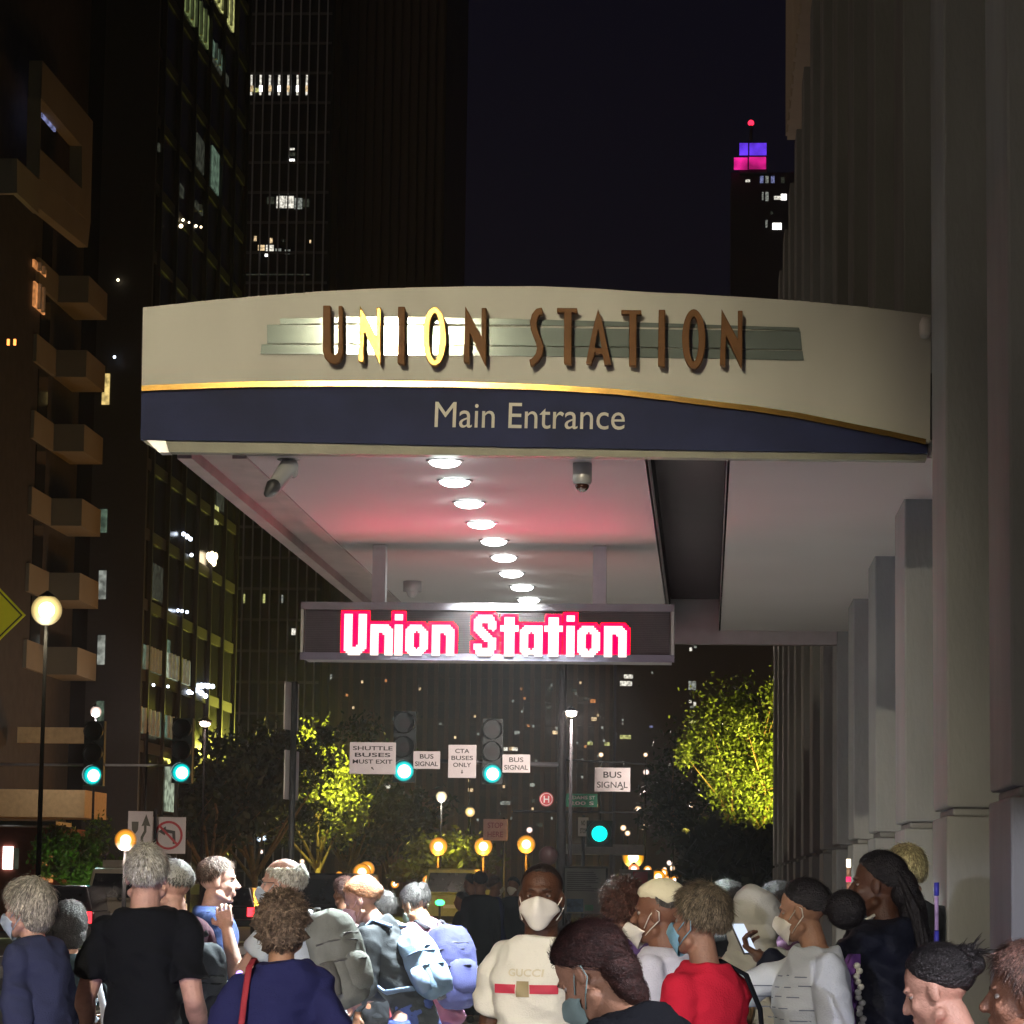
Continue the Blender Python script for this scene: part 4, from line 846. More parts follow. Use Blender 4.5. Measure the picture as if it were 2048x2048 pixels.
    def body(s, sk, arms=(None, None), fem=False, curl=(.5,.5), palm=None, head=True, thick=1.0, hands=True):
        mb = MB(); s.fing = MB(); s.arms = []
        s.torso(mb, -.022, fem=fem, neck=.052, ztop=1.485)
        nk = s.up((0,-.014,1.44)); nt = s.head((0,-.012,-.07))[0]; nw = .050 if fem else .060
        mb.cap(nk, nt, nw*1.08, nw*.98, 16)
        for i, sd in enumerate((-1, 1)):
            A, B, Cc = s.arm_pts(sd, arms[i], fem=fem); s.arms.append((A, B, Cc)); r = .84 if fem else .96; r *= thick
            mb.cap(A, A+(B-A)*.5, .052*r, .048*r); mb.cap(A+(B-A)*.4, B, .047*r, .040*r); mb.cap(B, B+(Cc-B)*.35, .040*r, .043*r); mb.cap(B+(Cc-B)*.3, Cc, .043*r, .026*r)
            if hands:
                pl = palm[i] if palm and palm[i] is not None else np.array([-sd*.9, .3, 0]); s.hand_(mb, Cc, Cc-B, np.array(pl, float), sd, curl[i])
        for sd in (-1, 1):                            # legs with bent knees when the hips sit low
            hip = np.array([sd*.09, 0, .90]); an = np.array([sd*.10, -.02, .08 + s.drop]); v = an - hip; d = min(np.linalg.norm(v), .835); v /= np.linalg.norm(v)
            h = math.sqrt(max(.42*.42 - d*d/4, 0)); kn = hip + v*d/2 + np.array([sd*.1, 1, 0])/1.005*h; s.__dict__.setdefault('legs', []).append((hip, kn, hip + v*d))
            mb.cap(hip, kn, .078, .052); mb.cap(kn, kn+(hip+v*d-kn)*.3, .052, .056); mb.cap(kn+(hip+v*d-kn)*.3, hip+v*d, .056, .036)
            f0 = hip + v*d; mb.cap(f0+np.array([0,-.03,-.03]), f0+np.array([sd*.03,.15,-.05]), .035, .028)
        if head:
            h = MB()
            h.ell((0,-.012,.030), (.074,.095,.086), 24, 16); h.ell((0,.020,-.030), (.062,.068,.082), 20, 14); h.ell((0,.030,-.082), (.046,.045,.034), 16, 10); h.ell((0,.062,-.100), (.021,.019,.017))
            h.cap((0,.086,.006), (0,.107,-.030), .0085, .0125, 10); h.ell((0,.103,-.034), (.018,.013,.010)); h.ell((0,.077,.020), (.050,.014,.011), 18, 8)
            for q in (-1, 1):
                h.ell((q*.038,.056,-.030), (.022,.022,.024)); h.ell((q*.076,-.008,-.012), (.009,.019,.031), rot=Matrix.Rotation(q*.28,3,'Z')); h.cap((q*.060,.0,-.07), (q*.03,.045,-.095), .02, .018, 10)
            h.ell((0,.086,-.060), (.024,.010,.0065)); h.ell((0,.084,-.073), (.021,.010,.0075))
            mb.add(s.head([tuple(p) for p in h.v]), h.f)
        vs = s.W([tuple(p) for p in mb.v]); m = MB(); m.v = vs.tolist(); m.f = mb.f
        ob = m.build('body', sk, s.t); voxel(ob, .016 if s.far else .0062, 3, .5)
        if s.fing.v and not s.far:                    # fingers stay separate, rooted in the palm
            import bmesh
            bm = bmesh.new(); bm.from_mesh(ob.data); fv = s.W([tuple(p) for p in s.fing.v]) - np.array(org(s.t)); vv = [bm.verts.new(p) for p in fv]
            for f in s.fing.f:
                fc = bm.faces.new([vv[i] for i in f]); fc.smooth = True
            bm.to_mesh(ob.data); bm.free()
        s.ob = ob; return s
    def eyes(s, look=0, dark=(.03,.015,.01), brow=(.02,.012,.01), lid=None, size=1):
        wm = mat('eye_white', (.30,.26,.24), .35, bump=0); im = mat('iris', dark, .2, bump=0)
        for q in (-1, 1):
            e = MB().ell((q*.031,.0640,.000), (.0125*size,.0118,.0085*size), 14, 10); o = e.build('eye', wm, s.t, True, T=s.TH)
            MB().ell((q*.031+look*.003,.0735,-.001), (.0058,.003,.0058), 12, 8).build('iris', im, o, True, T=s.TH)
            if lid:
                MB().ell((q*.031,.0640,.0050), (.0145,.0132,.0078), 14, 8).build('eyelid', lid, s.t, True, T=s.TH)
            MB().tube([(q*.014,.087,.016),(q*.030,.086,.022),(q*.048,.072,.017)], [.0024,.0030,.0014], 6).build('eyebrow', hairm('brow', brow), s.t, True, T=s.TH)
        return s
    def shirt(s, m, fem=False, sleeve=.5, hem=.84, name='shirt', g=.008, hipf=0, loose=0, neck=.074, fold=.006, ztop=1.487):
        mb = MB(); s.torso(mb, g + loose, z0=hem, neck=neck, ztop=ztop, fem=fem, hipf=hipf)
        for (A, B, Cc) in s.arms:
            r = (.92 if fem else 1.0)
            if sleeve <= 0: continue
            mb.ell(A, (.062*r,)*3)
            if sleeve <= 1:
                E = A + (B-A)*sleeve; mb.tube([A, A+(B-A)*sleeve*.5, E], [.062*r+loose*.4, .060*r+loose*.6, .060*r+loose*.8], 16)
            else:
                E = B + (Cc-B)*(sleeve-1); mb.tube([A, A+(B-A)*.5, B - (B-A)*.06], [.062*r, .056*r+loose*.5, .051*r+loose*.6], 16); mb.ell(B, (.051*r+loose*.5,)*3); mb.tube([B, B+(Cc-B)*.3, E], [.051*r+loose*.6,.050*r+loose*.6,.037*r+loose*.5], 16)
        m_ = MB(); m_.v = s.W([tuple(p) for p in mb.v]).tolist(); m_.f = mb.f
        ob = m_.build(name, m, s.t); voxel(ob, .02 if s.far else .0095, 4, .5, None if s.far else fold_fn(s.seed, fold)); s.sh = ob; return s
    def trousers(s, m, name='trousers', z1=1.0, short=False, skirt=False, wide=0):
        mb = MB(); mb.loft([s.ring(z, w+.006, d+.006, c) for z, w, d, c in [(.80,.165,.11,-.01),(.86,.178,.124,-.012),(.93,.178,.124,-.012),(z1,.160,.114,0)]])
        for h, k, a in s.legs:
            if skirt: continue
            e = a if not short else h + (k-h)*.9
            mb.tube([h, h+(k-h)*.5, k], [.098,.088,.070+wide], 16)
            if not short: mb.ell(k, (.070+wide,)*3); mb.tube([k, k+(a-k)*.5, a], [.070+wide,.066+wide,.058+wide], 16)
        if skirt: mb.loft([s.ring(.45,.24,.17), s.ring(.65,.215,.15), s.ring(.86,.184,.13)])
        m_ = MB(); m_.v = s.W([tuple(p) for p in mb.v]).tolist(); m_.f = mb.f
        ob = m_.build(name, m, s.t); voxel(ob, .024 if s.far else .014, 4, .5, None if s.far else fold_fn(s.seed+3, .006))
        mb = MB()
        for h, k, a in s.legs:
            mb2 = MB().cap(a+np.array([0,-.04,-.035]), a+np.array([.0,.16,-.045]), .045, .038); mb2.build('shoe', M_rubber, s.t, True, T=s.T)
        return s
    def mask(s, m, loops=True, low=0, big=1.0, name='face_mask'):
        mb = MB(); nu, nv = 24, 12; V = []
        for j in range(nv+1):
            v = j/nv
            for i in range(nu+1):
                u = -1 + 2*i/nu; half = R_(74 - 22*abs(v-.5)*2) ; a = u*half
                zt = -.006 - .020*abs(u)**1.3 - low; zb_ = -.126 + .048*abs(u)**2 - low*.4; z = zt + (zb_-zt)*v
                ry_ = .094 + .034*math.exp(-((v-.26)/.30)**2)*math.exp(-(u/.30)**2) + .006*math.exp(-((v-.6)/.3)**2) - .020*max(0,v-.62)/.38 ; rx_ = .0745*(1 - .20*max(0, v-.45)/.55)
                V.append((math.sin(a)*rx_*big*1.0, .0 + math.cos(a)*ry_*big*1.02 + .003 + .0012*math.sin(v*25), z))
        F_ = [(j*(nu+1)+i, j*(nu+1)+i+1, (j+1)*(nu+1)+i+1, (j+1)*(nu+1)+i) for j in range(nv) for i in range(nu)]
        n = len(V); V2 = [(x*1.03, y+.003, z) for x, y, z in V]; mb.add(V, F_); mb.add(V2, F_)
        edge = [i for i in range(nu+1)] + [j*(nu+1)+nu for j in range(1,nv+1)] + [nv*(nu+1)+i for i in range(nu-1,-1,-1)] + [j*(nu+1) for j in range(nv-1,0,-1)]
        mb.f += [(edge[i], edge[(i+1) % len(edge)], edge[(i+1) % len(edge)]+n, edge[i]+n) for i in range(len(edge))]
        o = mb.build(name, m, s.t, True, T=s.TH)
        if loops:
            for q in (-1, 1):
                l = MB().tube([(q*.066,.040,-.032-low),(q*.075,.014,-.010),(q*.079,-.010,.012),(q*.083,-.026,.002),(q*.082,-.026,-.030),(q*.074,.010,-.060),(q*.062,.038,-.085)], .0019, 6)
                l.build('ear_loop', m, o, True, T=s.TH)
        return s
    def hair(s, m, thick=.012, front=.62, temple=.34, ear=.05, back=-.62, N=1500, L=.05, wisp=.25, curl=0, lump=.10, lf=7, blobs=(), comb=(0,-.35,.95), width=.0022, drop=0, name='hair', bald=None, cap_only=False):
        """scalp cap with a hairline, extra masses, and thin strands lying over them"""
        R3 = np.array([.078,.099,.090]); C0 = np.array([0,-.013,.030]); g = np.random.default_rng(int(s.seed*31) % 9973)
        def thr(az):
            az = abs(az); xs = [0,.7,1.15,1.6,2.0,2.6,PI]; ys = [front,front-.04,temple,ear,ear-.28,back+.08,back]; return np.interp(az, xs, ys)
        def wgt(d):
            az = math.atan2(d[0], d[1]); e = math.asin(max(-1,min(1,d[2]))) + .07*noise.noise(Vector((d[0]*9+s.seed, d[1]*9, d[2]*9))); x = (e - thr(az))/.42 + .30
            if bald and d[2] > bald and d[1] > -.75: x = min(x, -1 if d[2] > bald+.05 else 0)
            x = max(0, min(1, x)); return x*x*(3-2*x)
        def rad(d):
            w_ = wgt(d); dn = drop*max(0, -d[2]+.2)*(1 if d[1] < .35 else max(0,(.75-d[1])/.4))
            return .985 + w_*(.015 + (thick + dn)/.085 + lump*noise.noise(Vector((d[0]*lf+s.seed, d[1]*lf, d[2]*lf)))) - max(0,.35-w_)*.35
        mb = MB(); nx, ny = 56, 40; vs = []
        for j in range(ny+1):
            e = -PI/2 + PI*j/ny
            for k in range(nx):
                q = 2*PI*k/nx; d = (math.cos(e)*math.sin(q), math.cos(e)*math.cos(q), math.sin(e)); vs.append(C0 + np.array(d)*R3*rad(d))
        mb.add(vs, [(j*nx+k, (j+1)*nx+k, (j+1)*nx+(k+1) % nx, j*nx+(k+1) % nx) for j in range(ny) for k in range(nx)])
        for c, r in blobs:
            c = np.array(c); mb.ell(c, r, 24, 16, fn=lambda d: 1 + lump*1.4*noise.noise(d*3.2 + Vector((s.seed, 0, 0))) + lump*.7*noise.noise(d*8))
        N = int(N*1.5)
        if not s.far and N:
            comb = np.array(comb) ; sv, sf = [], []
            roots = []
            nb_ = int(N * (.5 if blobs else 0))
            while len(roots) < N - nb_:
                d = g.normal(size=3); d /= np.linalg.norm(d)
                if wgt(d) > .22: roots.append((C0 + d*R3*rad(d)*.985, d/R3/np.linalg.norm(d/R3), C0, R3*rad(d), 0))
            for _ in range(nb_):
                c, r = blobs[g.integers(len(blobs))]; d = g.normal(size=3); d /= np.linalg.norm(d); roots.append((np.array(c) + d*np.array(r)*.96, d, np.array(c), np.array(r), 1))
            for p, n, cc, rr, isb in roots:
                t = -(comb - n*np.dot(comb, n)); t /= np.linalg.norm(t) + 1e-6; t = t + g.normal(size=3)*(.18+curl); t /= np.linalg.norm(t)
                if isb: t = t*.8 + g.normal(size=3)*(.15+curl*.6); t /= np.linalg.norm(t)
                l = L * g.uniform(.5,1.2); q = p.copy(); pts = [q.copy()]; lift = g.uniform(-.1, wisp*.45+.04) if g.random() < .90 else wisp*.9+.12
                for _k in range(4):
                    t2 = t + n*lift + g.normal(size=3)*curl*1.2; t2 /= np.linalg.norm(t2); q = q + t2*l/4
                    n2 = (q-cc)/rr; m_ = np.linalg.norm(n2); hi = 1.03 + (.05+wisp*.5 if lift > wisp*.8 else wisp*.17)
                    if m_ < 1.0: q = cc + (q-cc)/m_
                    elif m_ > hi: q = cc + (q-cc)/m_*hi
                    pts.append(q.copy())
                sd = np.cross(t, n); sd /= np.linalg.norm(sd) + 1e-6; w2 = width*g.uniform(.6,1.3); b = len(sv)
                for i, q in enumerate(pts): ww = w2*(1 - .22*i); sv += [q - sd*ww, q + sd*ww]
                sf += [(b+2*i, b+2*i+1, b+2*i+3, b+2*i+2) for i in range(4)]
            nf0 = len(mb.f); mb.add(sv, sf)
            key = m.name; base = HC.get(key, (.1,.1,.1)); ob = mb.build(name, [m, hairm(key + '_pale', tuple(min(1, c*1.7+.009) for c in base)), hairm(key + '_deep', tuple(c*.55 for c in base))], s.t, True, T=s.TH)  # paler and darker strands, mixed at random
            mi = np.zeros(len(mb.f), dtype=np.int32); mi[nf0:] = np.repeat(g.integers(0, 3, len(roots)), 4); ob.data.polygons.foreach_set('material_index', mi); return s
        mb.build(name, m, s.t, True, T=s.TH); return s
    def part(s, name, m, mb, hd=False, parent=None, smooth=True): return mb.build(name, m, parent or s.t, smooth, T=s.TH if hd else s.T)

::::

> **Your instructions**
Lines containing the word "part" are to be counted in the listing; state their number alone.

> **Full solution**
2